That's just the throwaway opinion at the end. The reason why you might want to consider this source as valid is that everything he/she describes about working at Valve matches everything we know about their studio and office guide/manifesto. They make it clear that at no point is Gabe going to swoop down and ask you to work on HL3 or something. You have to find your way, and that's what makes a HL sequel so challenging - you would need somebody at the studio (besides Gabe, I guess) that is:
1. Charismatic enough to attract other developers there with the right skillsets
2. Motivated enough to push forward a HL3 project
3. Convincing enough to have everyone believe that this project will ship.
4. Skilled enough in all the right ways to work on the project personally beginning-end.
5. Brave enough to do all of this knowing that if it ends up just being you, you're at the bottom of the stack and possibly out of a job.
They're not like a traditional studio; you don't just get 4 concept artists assigned to make a pitch.

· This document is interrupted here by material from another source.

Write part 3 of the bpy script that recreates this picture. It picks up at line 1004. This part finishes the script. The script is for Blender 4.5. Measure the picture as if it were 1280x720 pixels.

Presumably whomever was building the game would need to get it far enough along with a very small number of people, but quickly and to a level of excitement that it draws in a large part of the studio to see it to the finish line. Sort of like showing half of "Portal" functional or something.
I think the source is totally right on it getting more difficult every time, too. Why spend your time/risk your position within the studio if you're not convinced it will finish?
If there was some aspect of traditional development there - Gabe asked for it, jobs were secure, or said person was lucky enough to start out with an intrinsic designer/programmer team - I think it would be a lot more likely to at least get somewhere. As it is I guess it depends a lot on what the hidden political structure is.